Do this:
Retype only what runs from the beginning of the data through the line with "COL = SC.collection"; please omit the pictures and keep every line exact.

>> Start

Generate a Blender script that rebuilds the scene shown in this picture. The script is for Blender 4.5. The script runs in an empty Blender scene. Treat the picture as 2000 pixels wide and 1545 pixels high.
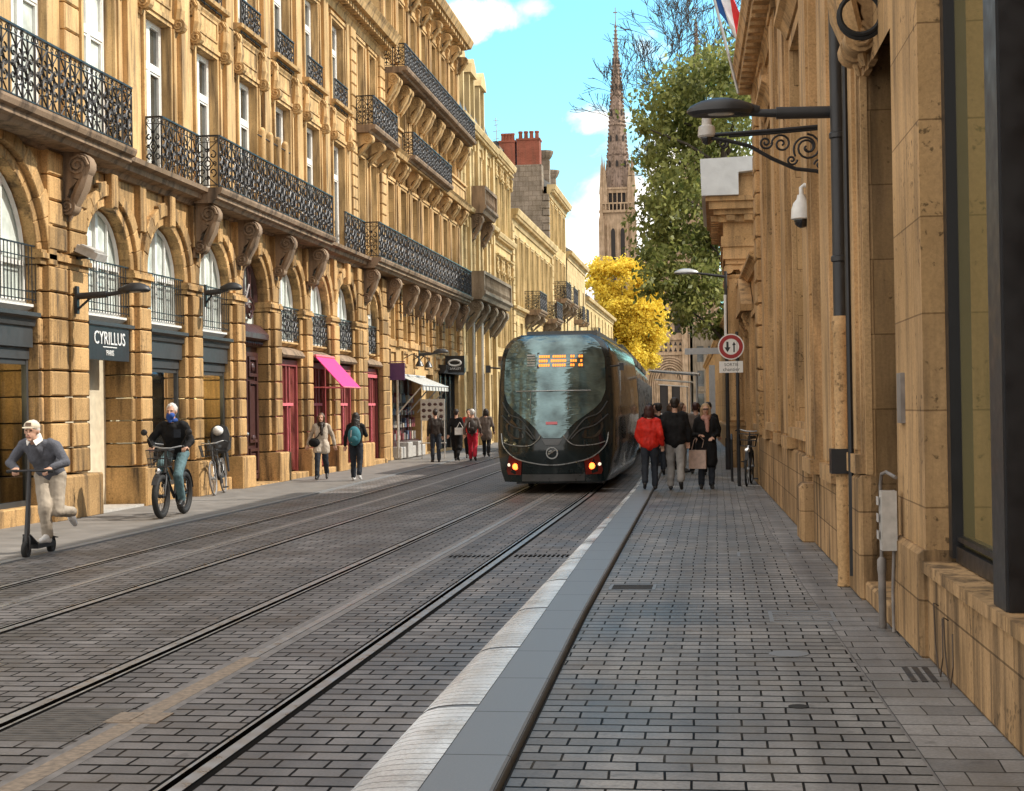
import bpy, bmesh, math, random
from mathutils import Vector, Matrix
from math import sin, cos, pi, radians as R
random.seed(7)
SC = bpy.context.scene
COL = SC.collection

# ------------------------------------------------------------------ mesh builder
class MB:
    """collects geometry that becomes ONE mesh"""
    def __init__(s):
        s.v = []; s.f = []; s.m = []; s.k = 0; s.M = None
    def vert(s, p):
        if s.M is not None: p = s.M @ Vector(p)
        s.v.append((p[0], p[1], p[2])); return len(s.v) - 1
    def face(s, idx): s.f.append(tuple(idx)); s.m.append(s.k)
    def poly(s, pts): s.face([s.vert(p) for p in pts])
    def box(s, x0, x1, y0, y1, z0, z1):
        i = [s.vert(p) for p in ((x0,y0,z0),(x1,y0,z0),(x1,y1,z0),(x0,y1,z0),(x0,y0,z1),(x1,y0,z1),(x1,y1,z1),(x0,y1,z1))]
        for q in ((3,2,1,0),(4,5,6,7),(0,1,5,4),(1,2,6,5),(2,3,7,6),(3,0,4,7)): s.face([i[j] for j in q])
    def block(s, x0, x1, y0, y1, z0, z1, c=.015):
        """stone with chamfered outer (+x) edges"""
        a = [(x0,y0,z0),(x0,y1,z0),(x0,y1,z1),(x0,y0,z1)]
        b = [(x1-c,y0,z0),(x1-c,y1,z0),(x1-c,y1,z1),(x1-c,y0,z1)]
        d = [(x1,y0+c,z0+c),(x1,y1-c,z0+c),(x1,y1-c,z1-c),(x1,y0+c,z1-c)]
        A = [s.vert(p) for p in a]; B = [s.vert(p) for p in b]; D = [s.vert(p) for p in d]
        for j in range(4):
            k = (j+1) % 4
            s.face((A[j],A[k],B[k],B[j])); s.face((B[j],B[k],D[k],D[j]))
        s.face(D); s.face(A[::-1])
    def prism(s, pts, d, cap=True):
        """closed polygon (3d pts) extruded along vector d"""
        n = len(pts); A = [s.vert(p) for p in pts]
        B = [s.vert((p[0]+d[0], p[1]+d[1], p[2]+d[2])) for p in pts]
        for j in range(n):
            k = (j+1) % n; s.face((A[j],A[k],B[k],B[j]))
        if cap: s.face(A[::-1]); s.face(B)
    def tube(s, pts, r, n=6, closed=False, cap=True):
        pts = [Vector(p) for p in pts]
        if len(pts) < 2: return
        rs = r if isinstance(r, (list, tuple)) else [r]*len(pts)
        rings = []; up = None
        N = len(pts)
        for i, p in enumerate(pts):
            if closed: t = pts[(i+1) % N] - pts[i-1]
            else: t = pts[min(i+1, N-1)] - pts[max(i-1, 0)]
            if t.length < 1e-9: t = Vector((0,0,1))
            t.normalize()
            if up is None: up = Vector((0,0,1)) if abs(t.z) < .9 else Vector((1,0,0))
            a = t.cross(up)
            if a.length < 1e-5: a = t.cross(Vector((1,.3,.2)))
            a.normalize(); b = a.cross(t); up = b
            rings.append([s.vert(p + a*(cos(2*pi*k/n)*rs[i]) + b*(sin(2*pi*k/n)*rs[i])) for k in range(n)])
        for i in range(N if closed else N-1):
            A = rings[i]; B = rings[(i+1) % N]
            for k in range(n): s.face((A[k], A[(k+1) % n], B[(k+1) % n], B[k]))
        if cap and not closed: s.face(rings[0][::-1]); s.face(rings[-1])
    def capsule(s, a, b, ra, rb, n=12):
        a = Vector(a); b = Vector(b); d = b - a; L = d.length
        t = d/L if L > 1e-6 else Vector((0,0,1))
        u = t.cross(Vector((0,0,1)) if abs(t.z) < .9 else Vector((1,0,0))).normalized(); w = u.cross(t)
        prof = [(-ra*cos(q), ra*sin(q)) for q in (0.15, .6, 1.1, pi/2)] + [(L + rb*cos(q), rb*sin(q)) for q in (pi/2, 1.1, .6, .15)]
        rings = [[s.vert(a + t*h + (u*cos(2*pi*k/n) + w*sin(2*pi*k/n))*r) for k in range(n)] for h, r in prof]
        for i in range(len(rings)-1):
            for k in range(n): s.face((rings[i][k], rings[i][(k+1) % n], rings[i+1][(k+1) % n], rings[i+1][k]))
        s.face(rings[0][::-1]); s.face(rings[-1])
    def ball(s, c, r, n=14, m=9):
        r = r if isinstance(r, (list, tuple)) else (r, r, r)
        rings = [[s.vert((c[0]+r[0]*sin(q)*cos(2*pi*k/n), c[1]+r[1]*sin(q)*sin(2*pi*k/n), c[2]-r[2]*cos(q))) for k in range(n)]
                 for q in [pi*(j+.35)/(m+.7-1+1) if 0 else max(.12, min(pi-.12, pi*j/(m-1))) for j in range(m)]]
        for i in range(m-1):
            for k in range(n): s.face((rings[i][k], rings[i][(k+1) % n], rings[i+1][(k+1) % n], rings[i+1][k]))
        s.face(rings[0][::-1]); s.face(rings[-1])
    def lathe(s, prof, c=(0,0,0), n=16, axis='z'):
        def P(r, h, q):
            x, y = r*cos(q), r*sin(q)
            p = {'z': (x, y, h), 'x': (h, x, y), 'y': (x, h, y)}[axis]
            return (c[0]+p[0], c[1]+p[1], c[2]+p[2])
        rings = [[s.vert(P(r, h, 2*pi*k/n)) for k in range(n)] for r, h in prof]
        for i in range(len(rings)-1):
            for k in range(n): s.face((rings[i][k], rings[i][(k+1) % n], rings[i+1][(k+1) % n], rings[i+1][k]))
        s.face(rings[0][::-1]); s.face(rings[-1])
    def torus(s, c, Rr, r, axis='x', n=28, m=8):
        pts = []
        for k in range(n):
            q = 2*pi*k/n; x, y = Rr*cos(q), Rr*sin(q)
            p = {'x': (0, x, y), 'y': (x, 0, y), 'z': (x, y, 0)}[axis]
            pts.append((c[0]+p[0], c[1]+p[1], c[2]+p[2]))
        s.tube(pts, r, m, closed=True)
    def wall(s, y0, y1, z0, z1, xf, xb, ops=()):
        """facade slab from xb to xf with rectangular openings (ya,yb,za,zb) and their reveals"""
        ys = sorted({y0, y1, *[min(max(q, y0), y1) for o in ops for q in o[:2]]})
        zs = sorted({z0, z1, *[min(max(q, z0), z1) for o in ops for q in o[2:4]]})
        for i in range(len(ys)-1):
            for j in range(len(zs)-1):
                yc, zc = (ys[i]+ys[i+1])/2, (zs[j]+zs[j+1])/2
                if any(o[0] < yc < o[1] and o[2] < zc < o[3] for o in ops): continue
                s.poly([(xf,ys[i],zs[j]),(xf,ys[i+1],zs[j]),(xf,ys[i+1],zs[j+1]),(xf,ys[i],zs[j+1])])
        for a, b, c, d in ops:
            s.poly([(xf,a,c),(xf,a,d),(xb,a,d),(xb,a,c)]); s.poly([(xf,b,d),(xf,b,c),(xb,b,c),(xb,b,d)])
            s.poly([(xf,a,d),(xf,b,d),(xb,b,d),(xb,a,d)]); s.poly([(xf,b,c),(xf,a,c),(xb,a,c),(xb,b,c)])
        s.poly([(xf,y0,z0),(xf,y0,z1),(xb,y0,z1),(xb,y0,z0)]); s.poly([(xf,y1,z1),(xf,y1,z0),(xb,y1,z0),(xb,y1,z1)])
        s.poly([(xf,y0,z1),(xf,y1,z1),(xb,y1,z1),(xb,y0,z1)])
    def frame(s, y0, y1, z0, z1, t, x0, x1, bottom=True):
        """picture-frame moulding butted at the corners"""
        s.box(x0, x1, y0, y0+t, z0, z1); s.box(x0, x1, y1-t, y1, z0, z1)
        s.box(x0, x1-.002, y0+t, y1-t, z1-t, z1)
        if bottom: s.box(x0, x1-.002, y0+t, y1-t, z0, z0+t)
    def mould(s, prof, y0, y1):
        """horizontal moulding: profile [(x,z)...] extruded along y"""
        s.prism([(x, y0, z) for x, z in prof], (0, y1-y0, 0))
    def mesh(s, name, smooth=None, fix=True):
        me = bpy.data.meshes.new(name); me.from_pydata(s.v, [], s.f)
        if any(s.m): me.polygons.foreach_set('material_index', s.m)
        if fix:
            bm = bmesh.new(); bm.from_mesh(me); bmesh.ops.recalc_face_normals(bm, faces=bm.faces); bm.to_mesh(me); bm.free()
        if smooth is not None:
            me.shade_smooth()
            if smooth < 170: me.set_sharp_from_angle(angle=R(smooth))
        me.update(); return me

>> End

Task solution:
Generate a Blender script that rebuilds the scene shown in this picture. The script is for Blender 4.5. The script runs in an empty Blender scene. Treat the picture as 2000 pixels wide and 1545 pixels high.
import bpy, bmesh, math, random
from mathutils import Vector, Matrix
from math import sin, cos, pi, radians as R
random.seed(7)
SC = bpy.context.scene
COL = SC.collection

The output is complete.